By the President of the United States of America
A Proclamation

When President Franklin D. Roosevelt recognized the 150th anniversary of our Nation's Bill of Rights, he called it the "great American charter of personal liberty and human dignity." He understood that the freedoms it protects—among them speech, worship, assembly, and due process—are freedoms that reinforce one another. They form the bedrock of the American promise, and we cannot fully realize one without realizing them all. Today, as we work to reinforce human rights at home and around the globe, we reaffirm our belief that government of the people, by the people, and for the people inspires the stability and individual opportunity that serve as a basis for peace in our world.

In adopting the 10 Constitutional Amendments that make up the Bill of Rights, the Framers sought to balance the power and security of a new Federal Government with a guarantee of our most basic civil liberties. They acted on a conviction that rings as true today as it did two centuries ago: unlocking a nation's potential depends on empowering all its people. The Framers also called upon posterity to carry on their work—to keep our country moving forward and bring us ever closer to a more perfect Union.
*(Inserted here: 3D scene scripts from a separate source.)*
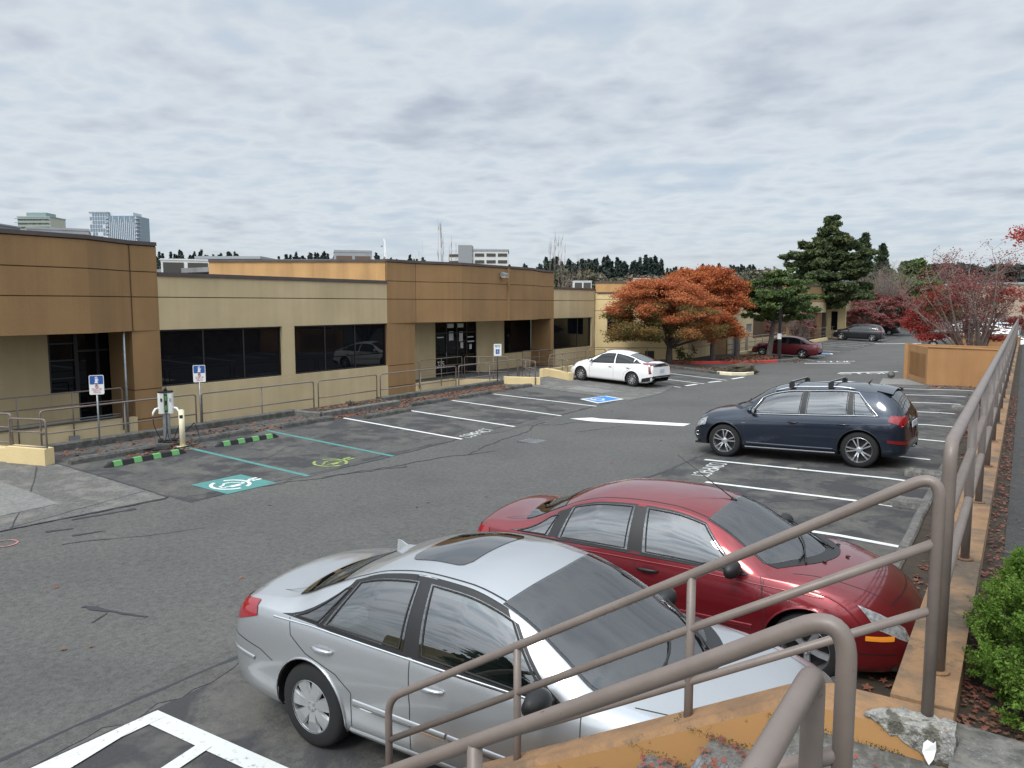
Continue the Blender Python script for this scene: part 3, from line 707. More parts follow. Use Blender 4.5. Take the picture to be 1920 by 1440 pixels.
# path on the high side
mb = MB(); mb.prism([(-.03, 5.25), (7, 4.9), (7, 42), (-.03, 42)], -.5, 1.80); mb.mi = 0; struct('path', mb, 'asphalt_path')
mb = MB(); mb.prism([(-.15, 3.55), (3, 3.3), (3, 5.3), (-.02, 5.3), (-.02, 42), (-.15, 42)], -.5, 1.79); struct('planting_soil', mb, 'soil')
mb = MB(); mb.prism([(-.75, -3), (3, -3), (3, 3.32), (-.75, 3.32)], -.5, 1.80); struct('landing', mb, 'concrete')
mb = MB(); mb.prism([(-.15, 2.6), (1.6, 2.3), (1.6, 3.45), (-.145, 3.62)], 1.80, 1.84); struct('path_slab', mb, 'concrete')
# stairs
t = thing('staircase', 'grey concrete stair flight going down beside the orange stringer wall, red leaves on the treads', 'stairs', (-.75, 2.4, 1.8))
for i in range(8):
    x1 = -.75 - i * .31; z1 = 1.80 - (i + 1) * .182; m = MB(); m.box(x1 - .34, x1 - .002, 1.36, 3.30, max(.2, z1 - .35), z1); m.xform(Matrix.Translation((.75, -2.4, -1.8))); s_ = m.build('tread', 'concrete', t)
    m = MB()
    for k in range(6): m.box(x1 - .33 + k * .02, x1 - .317 + k * .02, 1.55, 3.13, z1, z1 + .006)
    m.box(x1 - .335, x1 - .205, 1.55, 3.13, z1 + .0005, z1 + .003); m.xform(Matrix.Translation((.75, -2.4, -1.8))); m.build('nosing', 'galvanised', s_)
m = MB()
for k in range(6): m.box(-.745 + k * .02, -.732 + k * .02, 1.72, 2.86, 1.80, 1.806)
m.xform(Matrix.Translation((.75, -2.4, -1.8))); m.build('nosing', 'galvanised', t)
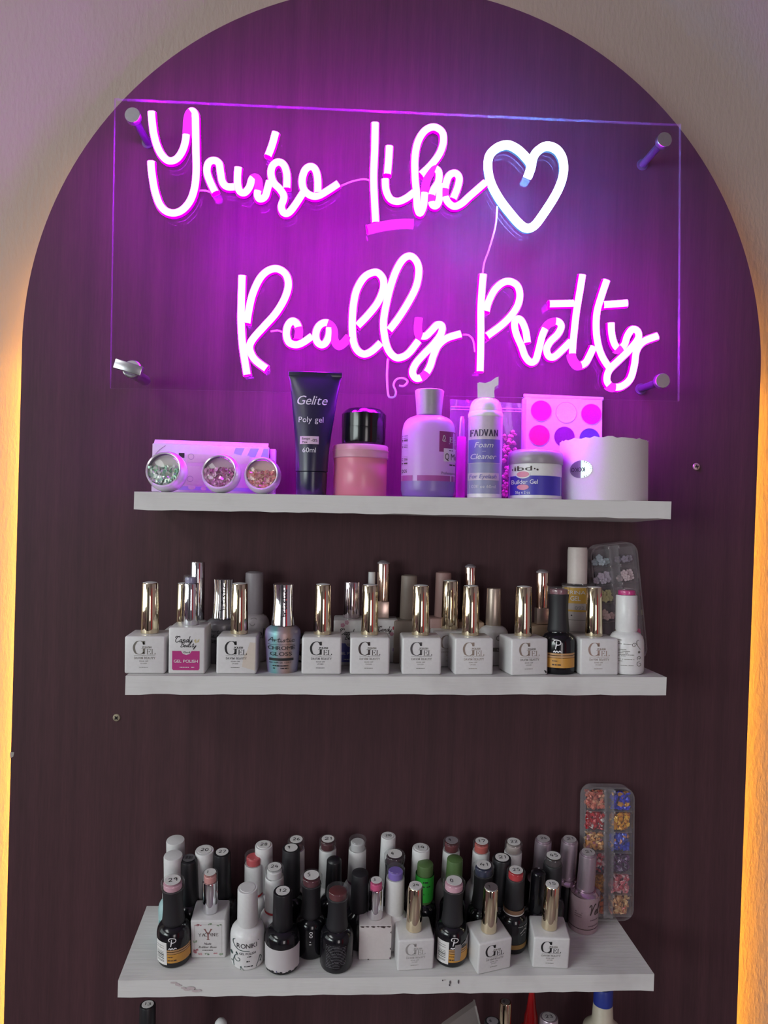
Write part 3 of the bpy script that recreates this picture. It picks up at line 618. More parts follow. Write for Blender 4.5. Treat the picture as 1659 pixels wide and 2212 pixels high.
# ------------------------------------------------------------------ placing things on the shelves
def frame(s, X, Y, rot=0.0, lean=0.0):
    n = nrm(s, X, Y); x = Vector((1, 0, 0)); x = (x - n * x.dot(n)).normalized(); y = n.cross(x)
    M = Matrix(((x.x, y.x, n.x, X), (x.y, y.y, n.y, Y), (x.z, y.z, n.z, shz(s, X, Y)), (0, 0, 0, 1)))
    return M @ Matrix.Rotation(rot, 4, 'Z') @ Matrix.Rotation(lean, 4, 'X')
def on(s, px, Y, rot=0.0):
    z = shz(s, 0, Y)
    for _ in range(4): X = x_at(px, Y, z); z = shz(s, X, Y)
    return frame(s, X, Y, rot)
def faced(M):
    p = M.translation; return M @ Matrix.Rotation(-math.atan2(p.x - CAM.x, p.y - CAM.y), 4, 'Z')
def from_top(s, px, py, H, rot=0.0):
    x, y = at(px, py, -.04).x, -.04
    f_ = lambda x, y: proj(Vector((x, y, shz(s, x, y))) + nrm(s, x, y) * H)
    for _ in range(12):
        a, b = f_(x, y); e = .0005; ax, bx = f_(x + e, y); ay, by = f_(x, y + e)
        J = ((ax - a) / e, (ay - a) / e, (bx - b) / e, (by - b) / e); det = J[0] * J[3] - J[1] * J[2]
        dx, dy = px - a, py - b; x += (J[3] * dx - J[1] * dy) / det; y += (-J[2] * dx + J[0] * dy) / det
    return frame(s, x, y, rot)
class PX:                                   # photograph pixels -> a thing's own x / z on its front
    def __init__(self, M, front):
        b = M @ Vector((0, -front, 0)); self.k = ppx(b); self.x0, self.y0 = proj(b)
    def x(self, px): return (px - self.x0) * self.k
    def z(self, py): return (self.y0 - py) * self.k
    def rect(self, a, b, c, d, nx=8): return rect2(self.x(a), self.x(b), self.z(d), self.z(c), nx)
    def T(self, s, a, b, c, d, **kw): return T(s, self.x(a), self.x(b), self.z(d), self.z(c), **kw)
PARTS = {}
BOT_G = {}
def cap_parts(root, z0, H, rc0, rc1, cm, window=None, sticker=None, flare=False, dome=0.0, ring=None, stm=None, n=24, sink=False):
    hw = window[1] if window else 0.0; zt = H - hw; h = zt - z0
    if flare: pr = [(rc0 * .96, z0), (rc0, z0 + .0006)] + smooth_prof([(rc0 * .985, z0 + h * .08), (rc0 * .91, z0 + h * .3), (rc0 * .87, z0 + h * .58), (rc0 * .88, z0 + h * .8), (rc1 * .97, z0 + h * .97)], 3) + [(rc1 * .97, zt)]
    else: pr = [(rc0 * .96, z0), (rc0, z0 + .0006), (rc1, zt - .0008), (rc1 * .95, zt)]
    if not window and not flare: pr[-2:] = [(rc1, zt - .0009 - dome), (rc1 * .96, zt - .0002 - dome)] + ([(rc1 * .6, zt - dome * .3)] if dome else [])
    pr.append((0, zt))
    c = mesh_obj('cap', lathe(pr, n), cm, root)
    top = H
    if window:
        rw = rc1 * (1.06 if flare else 1.0)
        w = mesh_obj('cap_window', lathe([(rw * .97, zt), (rw, zt + .0005), (rw, H - .0008), (rw * .94, H - .0001), (0, H)], n), CLEAR, root)
        mesh_obj('colour_core', lathe([(rw * .80, zt + .0002), (rw * .80, H - hw * .38), (rw * .70, H - hw * .3), (0, H - hw * .3)], 18), window[0], w)
    if sink: mesh_obj('cap_top', lathe([(rc1 * .78, H - .0001), (rc1 * .74, H + .0002), (0, H + .0003)], n), WHITEM, root); top = H + .0003
    if sticker is not None:
        rs = min(rc1, rc1) * .74
        s = mesh_obj('sticker', lathe([(rs, top), (rs, top + .00025), (0, top + .00025)], 20), stm or PAPER, root)
        if sticker: mesh_obj('number', ontop(T(sticker, -rs * .5, rs * .5, -rs * .32, rs * .32, font='script', pen=.13), top + .0003), INK, s, False)
    if ring: mesh_obj('collar_ring', lathe([(rc0 * 1.02, z0), (rc0 * 1.04, z0 + .0004), (rc0 * 1.04, z0 + .0016), (rc0 * 1.02, z0 + .002)], n, cap0=False, cap1=False), ring, root)
    return c
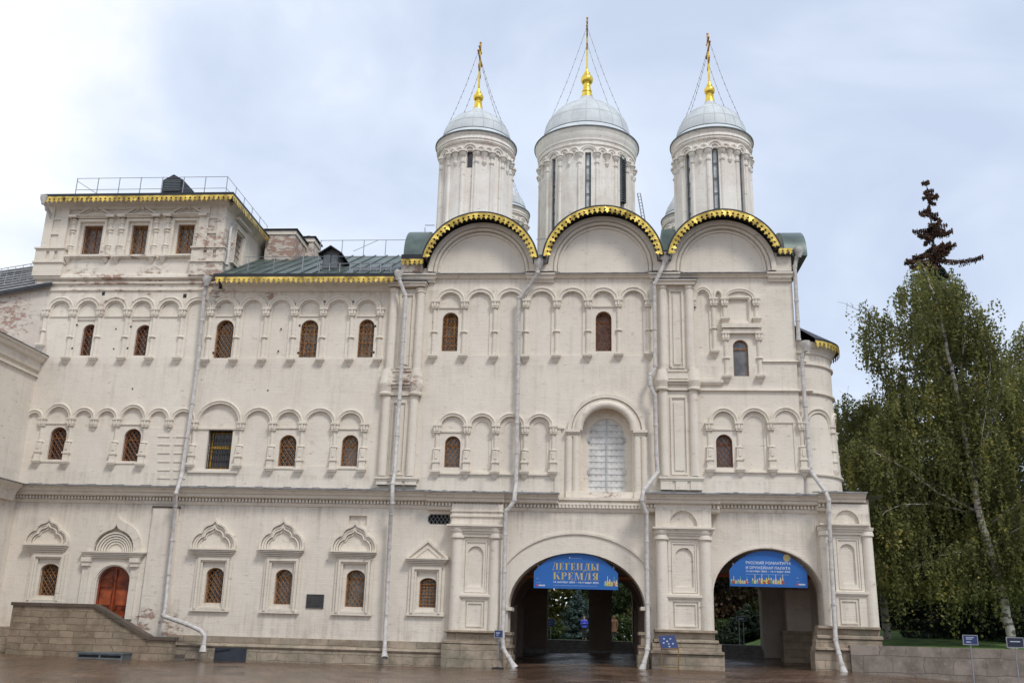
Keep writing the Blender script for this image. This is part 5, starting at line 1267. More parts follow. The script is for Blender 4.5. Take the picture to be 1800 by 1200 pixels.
# cornices: over pier 3, bay 1, pier 4, bay 2, pier 5
main_cornice(church, X_(750, 870, -.9), X_(885, 870, -1.1), -1.12, zf=Z_(820, 862, -1.1))
zf1 = Z_(945, 864.5, -.9)
main_cornice(church, X_(885, 870, -1.1), X_(981, 870, -.9), -.95, zf=zf1)
s = MB(); x0, x1 = X_(981, 880, -.5), X_(1140, 880, -.5)
s.box(x0, x1, .05, -.44, zf1-.60, zf1-.40); s.prism([(.05, zf1-.60), (-.45, zf1-.60), (-.43, zf1-.66), (-.39, zf1-.74), (.05, zf1-.76)], 'x', x0, x1); s.box(x0, x1, .05, -.50, zf1-.44, zf1-.36); s.build('cornice', M_TRIM, church)
s = MB(); n = int((x1-x0)/.148); s.box(x0+.002, x1-.002, -.435, -.455, zf1-.592, zf1-.448)
for i in range(n):
    xx = x0+(x1-x0)*(i+.5)/n; s.box(xx-.042, xx+.042, -.43, -.54, zf1-.585, zf1-.455)
s.build('dentil_band', M_TRIM, church)
zf4 = Z_(1200, 864.5, -1.5)
main_cornice(church, X_(1136, 870, -1.5), X_(1267, 870, -1.5), -1.5, zf=zf4)
zf5 = Z_(1350, 866, -.95)
main_cornice(church, X_(1266, 870, -.95), X_(1441, 870, -.95), -.95, zf=zf5)
main_cornice(church, X_(1440, 870, -1.1), X_(1524, 870, -1.1), -1.12, zf=Z_(1480, 863, -1.1))

def pier(Yp, tl, tr, cap, capx, body, bodyx0, bodyx1, rcol, panx, niche, ledge, lowp, base, lun=None, blocks=None, cornbot=890):
    """all arguments are photograph positions surveyed on the pier's own front plane Yp"""
    cxp = (tl+tr)/2
    Xp = lambda px, py: X_(px, py, Yp); Zp = lambda py: Z_(cxp, py, Yp)
    s = MB(); z0, z1 = Zp(cap[0]), Zp(cornbot)+.1
    hs = []
    if lun: hs.append((arch((Xp(lun[0], lun[3])+Xp(lun[1], lun[3]))/2, Xp(lun[1], lun[3])-Xp(lun[0], lun[3]), Zp(lun[3]), Zp(lun[2]), None if False else Zp(lun[2])-Zp(lun[3])-.001), .12, []))
    face_with_holes(s, rect(Xp(tl, 905), Xp(tr, 905), z0, z1), Yp, hs)
    for x in (Xp(tl, 905), Xp(tr, 905)): s.add([(x, Yp, z0), (x, YL+.02, z0), (x, YL+.02, z1), (x, Yp, z1)], [(0,1,2,3)])
    if blocks:
        for (b0, b1, e) in blocks: s.box(Xp(tl, b0)-e, Xp(tr, b0)+e, YL, Yp-e, Zp(b1), Zp(b0))
    x0, x1 = bodyx0, bodyx1; zb = Zp(body[1]); zt = Zp(body[0])
    s.box(x0+.06, x1-.06, YL+.02, Yp+.20, zb-.02, zt+.05)
    s.build('pier_block', M_WALL, church)
    # cap
    s = MB(); c0, c1 = Zp(cap[0]), Zp(cap[1]); h = c0-c1; xa_, xb_ = Xp(capx[0], cap[0]), Xp(capx[1], cap[0])
    for (f0, f1, e) in ((0, .16, 0), (.16, .30, .07), (.30, .52, .12), (.52, .72, .18), (.72, 1, .24)):
        s.box(xa_+e, xb_-e, YL, Yp-.26+e, c0-h*f1, c0-h*f0)
    for x in (x0+rcol, x1-rcol): s.lathe([(0, c0-.3*h), (rcol*1.35, c0-.3*h), (rcol*1.3, c0-.55*h), (rcol*1.1, c0-.7*h), (rcol*1.25, c1), (rcol*1.25, c1-.05), (rcol, c1-.09), (0, c1-.09)], x, Yp+.12, 18)
    s.build('pier_cap', M_TRIM, church, 35)
    for x in (x0+rcol, x1-rcol):
        s = MB(); s.lathe([(rcol*1.06, zb), (rcol*1.02, (zb+zt)/2), (rcol*.97, zt+.02)], x, Yp+.12, 20); s.build('engaged_column', M_WALL, church, 40)
    s = MB(); pa, pb = Xp(panx[0], 1000), Xp(panx[1], 1000); yq = Yp+.06
    nx0, nx1 = Xp(niche[0], 990), Xp(niche[1], 990); nz1, nz0 = Zp(niche[2]), Zp(niche[3]); zl = Zp(ledge)
    lx0, lx1, lz1, lz0 = Xp(lowp[0], 1075), Xp(lowp[1], 1075), Zp(lowp[2]), Zp(lowp[3])
    face_with_holes(s, rect(pa, pb, zl, zt), yq, [(rect(pa+.12, pb-.12, zl+.12, zt-.14), .05, [(arch((nx0+nx1)/2, nx1-nx0, nz0, nz1), .16, [])])])
    face_with_holes(s, rect(pa-.04, pb+.04, zb, zl), yq-.03, [(rect(lx0, lx1, lz0, lz1), .06, [])])
    s.band([(pa+.17, zl+.17), (pa+.17, zt-.19), (pb-.17, zt-.19), (pb-.17, zl+.17)], .05, yq+.06, yq+.01, closed=True)
    s.band([(lx0+.09, lz0+.09), (lx0+.09, lz1-.09), (lx1-.09, lz1-.09), (lx1-.09, lz0+.09)], .05, yq+.04, yq-.02, closed=True)
    s.build('niche_panel', M_WALL, church)
    s = MB(); s.box(pa-.10, pb+.10, Yp+.2, yq-.14, zl-.03, zl+.06); s.box(pa-.05, pb+.05, Yp+.2, yq-.09, zl-.09, zl-.031); s.build('panel_ledge', M_TRIM, church)
    # base
    s = MB()
    for (b0, b1, l, r, e) in base: 
        za_, zb_ = Zp(b0), Zp(b1); xl_, xr_ = Xp(l, b1), Xp(r, b1)
        if e >= 0: s.box(xl_, xr_, YL, Yp-e, zb_, za_)
        else: s.prism([(YL, zb_), (YL, za_), (Yp+e*.5, za_), (Yp+e, za_-(za_-zb_)*.25), (Yp+e, za_-(za_-zb_)*.75), (Yp+e*.6, zb_)], 'x', xl_, xr_)
    s.build('pier_base', M_PLINTH, church)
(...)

Generations of patriots have taken up that challenge. They have been defenders who stood watch at freedom's frontier, marchers who broke down barriers to full equality, dreamers who pushed America from what it was toward what it ought to be. Now it falls to us to build on their work. On Bill of Rights Day, we celebrate the liberties secured by our forebears, pay tribute to all who have fought to protect and expand our civil rights, and rededicate ourselves to driving a new century of American progress.

Now, Therefore, I, Barack Obama, President of the United States of America, by virtue of the authority vested in me by the Constitution and the laws of the United States, do hereby proclaim December 15, 2012, as Bill of Rights Day. I call upon the people of the United States to mark these observances with appropriate ceremonies and activities.

In Witness Whereof, I have hereunto set my hand this fourteenth day of December, in the year of our Lord two thousand twelve, and of the Independence of the United States of America the two hundred and thirty-seventh.


BARACK OBAMA

NOTE: This proclamation was published in the Federal Register on December 19.